My DD is just horrible.
She has left home, and seems to have taken leave of her senses.
She was always difficult, but now, seems to have a chip on her shoulder the size of Bulgaria.
She has missed my birthday, and managed to blame me, saying that she didn't get a 'fuckin invite', missed my oh's, with an invite, and is currently waging war with my sister, just because my sister has had the nerve to question her behaviour.
Daughter asked my sister what I would like for my birthday, then spectacularly failed to materialise with a gift.
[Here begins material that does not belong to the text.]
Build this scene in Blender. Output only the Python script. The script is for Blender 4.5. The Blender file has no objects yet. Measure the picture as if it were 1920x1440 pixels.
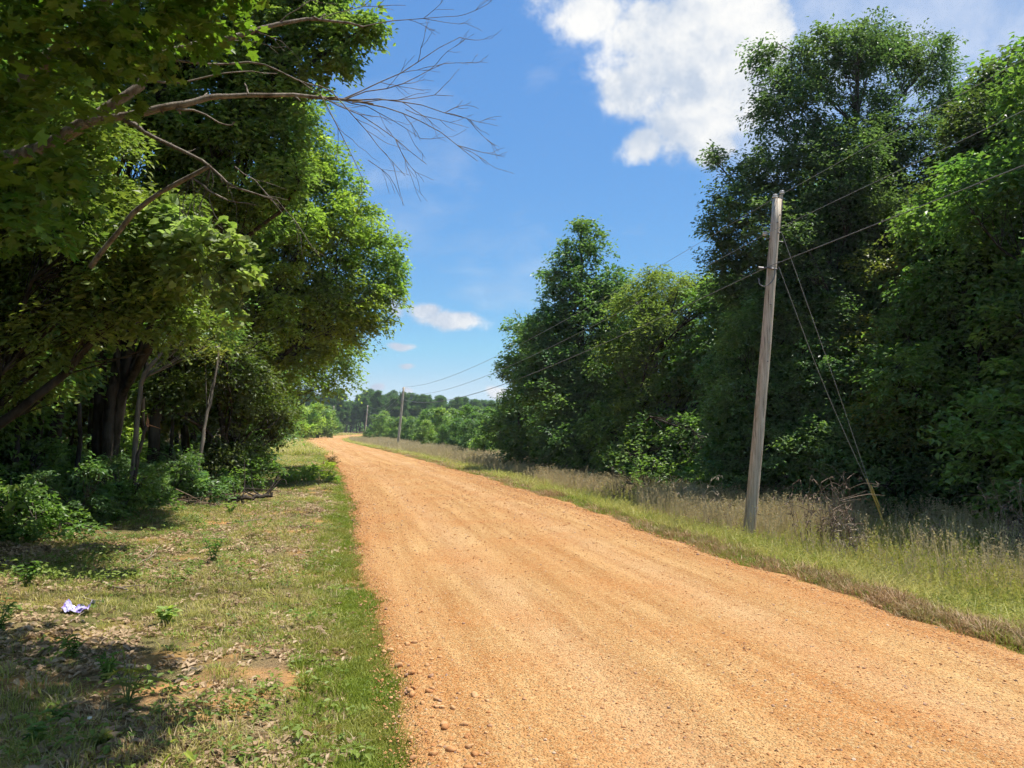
import bpy, math, random
import numpy as np
from mathutils import Vector

SC = bpy.context.scene
COL = SC.collection
RNG = np.random.default_rng(11)
R = math.radians

# ------------------------------------------------------------------ camera
CAM_H = 1.70
FPX = 1423.0                       # focal length in photo pixels (1920 wide)
PITCH = math.atan(80.0 / FPX)      # horizon a little below the middle
cam_d = bpy.data.cameras.new("camera")
cam = bpy.data.objects.new("camera", cam_d)
COL.objects.link(cam)
cam.location = (0, 0, CAM_H)
cam.rotation_euler = (R(90) + PITCH, 0, 0)
cam_d.sensor_width = 36.0
cam_d.lens = 36.0 * FPX / 1920.0
cam_d.clip_start = 0.05
cam_d.clip_end = 9000
SC.camera = cam

# ------------------------------------------------------------------ light
SUN_EL, SUN_AZ = R(69), R(78)      # azimuth clockwise from the view direction
SUN_DIR = Vector((math.sin(SUN_AZ) * math.cos(SUN_EL), math.cos(SUN_AZ) * math.cos(SUN_EL), math.sin(SUN_EL)))
sun_d = bpy.data.lights.new("sun", 'SUN')
sun_d.energy = 5.0
sun_d.angle = R(0.53)
sun_d.color = (1.0, 0.955, 0.88)
sun = bpy.data.objects.new("sun", sun_d)
COL.objects.link(sun)
sun.rotation_euler = SUN_DIR.to_track_quat('Z', 'Y').to_euler()

SC.view_settings.view_transform = 'Standard'
SC.view_settings.look = 'None'
SC.view_settings.exposure = 0.72
SC.view_settings.gamma = 1.0
SC.view_settings.use_curve_mapping = False
SC.cycles.max_bounces = 7
SC.cycles.diffuse_bounces = 5
SC.cycles.glossy_bounces = 2
SC.cycles.transmission_bounces = 3
SC.cycles.use_adaptive_sampling = True
SC.cycles.adaptive_threshold = 0.025
SC.cycles.adaptive_min_samples = 12
SC.cycles.transparent_max_bounces = 4
SC.cycles.use_denoising = True
SC.cycles.caustics_reflective = False
SC.cycles.caustics_refractive = False


def P(px, py, d):
    """point seen at photo pixel (px, py) at depth d metres"""
    vx, vz = (px - 960.0) / FPX, (720.0 - py) / FPX
    y = math.cos(PITCH) - math.sin(PITCH) * vz
    z = math.sin(PITCH) + math.cos(PITCH) * vz
    k = d / y
    return np.array((vx * k, d, z * k + CAM_H))


# ------------------------------------------------------------------ world: sky and clouds
world = bpy.data.worlds.new("World")
SC.world = world
world.use_nodes = True
world.cycles.sampling_method = 'MANUAL'
world.cycles.sample_map_resolution = 256
WT = world.node_tree
WT.nodes.clear()


def wn(t, **kw):
    n = WT.nodes.new(t)
    for k, v in kw.items():
        setattr(n, k, v)
    return n


def wm(op, a, b=None, c=None, clamp=False):
    n = wn('ShaderNodeMath', operation=op, use_clamp=clamp)
    for i, v in enumerate((a, b, c)):
        if v is None:
            continue
        if isinstance(v, (int, float)):
            n.inputs[i].default_value = v
        else:
            WT.links.new(v, n.inputs[i])
    return n.outputs[0]


def wv(op, a, b):
    n = wn('ShaderNodeVectorMath', operation=op)
    for i, v in enumerate((a, b)):
        if isinstance(v, (tuple, list, np.ndarray)):
            n.inputs[i].default_value = tuple(float(q) for q in v)
        else:
            WT.links.new(v, n.inputs[i])
    return n


sky = wn('ShaderNodeTexSky', sky_type='NISHITA')
sky.sun_disc = False
sky.sun_elevation = SUN_EL
sky.sun_rotation = SUN_AZ
sky.altitude = 100
sky.air_density = 1.0
sky.dust_density = 0.15
sky.ozone_density = 2.4
tc = wn('ShaderNodeTexCoord')
DIRV = tc.outputs['Generated']


def cloud_noise(vec, scale, detail, rough=0.6):
    n = wn('ShaderNodeTexNoise')
    n.inputs['Scale'].default_value = scale
    n.inputs['Detail'].default_value = detail
    n.inputs['Roughness'].default_value = rough
    WT.links.new(vec, n.inputs['Vector'])
    return n.outputs['Fac']


def unit(px, py):
    v = P(px, py, 1.0) - np.array((0, 0, CAM_H))
    return v / np.linalg.norm(v)


blobs_sky = []
for px, py, rx, ry in [
        (1110, 25, 85, 60), (1210, 40, 120, 95), (1330, 30, 140, 110), (1415, 40, 95, 90), (1270, 130, 165, 100),
        (1180, 170, 75, 70), (1300, 215, 120, 90), (1210, 270, 52, 40), (1330, 275, 55, 42),
        (1400, 120, 110, 120), (850, 602, 80, 21), (805, 586, 40, 20), (752, 578, 26, 22), (753, 648, 26, 11), (762, 688, 18, 9),
        (707, 731, 17, 10), (762, 737, 16, 10), (930, 731, 30, 16), (1240, -190, 330, 150)]:
    blobs_sky.append((unit(px, py), rx / FPX, ry / FPX))
rs = random.Random(5)
for k in range(13):                 # the same fair-weather cumulus all round the rest of the sky
    az = R(60 + k * 19 + rs.uniform(-6, 6)); el = R(rs.uniform(14, 60))
    r0 = rs.uniform(0.07, 0.2)
    blobs_sky.append((np.array((math.sin(az) * math.cos(el), math.cos(az) * math.cos(el), math.sin(el))), r0 * 1.5, r0))
warp = wn('ShaderNodeTexNoise'); warp.inputs['Scale'].default_value = 9.0; warp.inputs['Detail'].default_value = 3.0
WT.links.new(DIRV, warp.inputs['Vector'])
wsub = wv('SUBTRACT', warp.outputs['Color'], (0.5, 0.5, 0.5)).outputs[0]
wsc = wv('MULTIPLY', wsub, (0.05, 0.05, 0.04)).outputs[0]
WDIR = wv('ADD', DIRV, wsc).outputs[0]
field = None
for c, rx, ry in blobs_sky:
    d = wv('SUBTRACT', WDIR, c).outputs[0]
    s = wv('MULTIPLY', d, (1 / rx, 1 / rx, 1 / ry)).outputs[0]
    ln = wn('ShaderNodeVectorMath', operation='LENGTH')
    WT.links.new(s, ln.inputs[0])
    w = wm('SUBTRACT', 1.0, ln.outputs['Value'])
    field = w if field is None else wm('SMOOTH_MAX', field, w, 0.12)
n1 = cloud_noise(DIRV, 16.0, 10.0, 0.66)
off = wv('ADD', DIRV, (SUN_DIR.x * 0.018, SUN_DIR.y * 0.018, SUN_DIR.z * 0.028)).outputs[0]
n2 = cloud_noise(off, 15.0, 5.0, 0.55)
n3 = cloud_noise(DIRV, 5.0, 3.0, 0.5)
dens = wm('ADD', field, wm('MULTIPLY', wm('SUBTRACT', n1, 0.5), 1.5))
mr = wn('ShaderNodeMapRange', interpolation_type='SMOOTHSTEP')
mr.inputs['From Min'].default_value = -0.05
mr.inputs['From Max'].default_value = 0.54
WT.links.new(dens, mr.inputs['Value'])
mask = mr.outputs['Result']
# thin high veil
veil_v = wv('MULTIPLY', WDIR, (1.0, 1.0, 2.4)).outputs[0]
veil_n = cloud_noise(veil_v, 3.4, 6.0, 0.62)
veil = wm('MULTIPLY', wm('SUBTRACT', veil_n, 0.56, None), 1.5, None, True)
field2 = None                      # broad thin cloud beside the big cumulus
for px, py, rx, ry in [(1690, 40, 330, 190), (1850, 190, 260, 150), (1450, 250, 140, 110), (2100, 0, 400, 260)]:
    d = wv('SUBTRACT', WDIR, unit(px, py)).outputs[0]
    sdv = wv('MULTIPLY', d, (FPX / rx, FPX / rx, FPX / ry)).outputs[0]
    ln = wn('ShaderNodeVectorMath', operation='LENGTH')
    WT.links.new(sdv, ln.inputs[0])
    w = wm('SUBTRACT', 1.0, ln.outputs['Value'])
    field2 = w if field2 is None else wm('SMOOTH_MAX', field2, w, 0.2)
mr2 = wn('ShaderNodeMapRange', interpolation_type='SMOOTHSTEP')
mr2.inputs['From Min'].default_value = -0.15
mr2.inputs['From Max'].default_value = 0.75
mr2.inputs['To Max'].default_value = 0.5
WT.links.new(wm('ADD', field2, wm('MULTIPLY', wm('SUBTRACT', n1, 0.5), 0.9)), mr2.inputs['Value'])
mask2 = wm('MAXIMUM', wm('MAXIMUM', mask, mr2.outputs['Result']), wm('MINIMUM', veil, 0.55))
shade = wm('ADD', wm('MULTIPLY', wm('SUBTRACT', n1, n2), 1.5), wm('MULTIPLY', wm('SUBTRACT', n3, 0.5), 1.1))
mrl = wn('ShaderNodeMapRange', interpolation_type='SMOOTHSTEP')
mrl.inputs['From Min'].default_value = -0.30
mrl.inputs['From Max'].default_value = 0.50
WT.links.new(shade, mrl.inputs['Value'])
ccol = wn('ShaderNodeMix', data_type='RGBA')
ccol.inputs[6].default_value = (0.56, 0.65, 0.79, 1)
ccol.inputs[7].default_value = (1.0, 1.0, 0.985, 1)
WT.links.new(mrl.outputs['Result'], ccol.inputs[0])
bg1 = wn('ShaderNodeBackground')
bg1.inputs['Strength'].default_value = 0.10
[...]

I expect nothing less :(.
My sister then asked the perfectly reasonable question of why she would ask for advice regarding a gift, then not do anything.
I've told DD that her behaviour was rude, that I can't support her, and that she should apologise for her rudeness, and she has basically said that she has not done anything wrong...and that her auntie is 'always having a go and making me feel bad'. I suspect that the only real reason she feels bad is because her behaviour has been questioned, and she knows that she has messed up.
I can't quite believe how self centred and nasty she can be.
It's her 21st birthday next week, and she has asked all the family to contribute money for a driving test, yet tells her auntie to 'f**k off and butt out of my business'.
At a loss really, this is the last in a long line of episodes of her behaving like this, then casting blame around anywhere as a reason for her actions.
I believe that we all have a choice in how we behave, and how we react, and it is clear to me that she chooses to behave like this.
My poor sis was in tears last night, due to the way her niece spoke to her.
I never imagined that I would ever be in the position whereby I am actually thinking of disowning my child.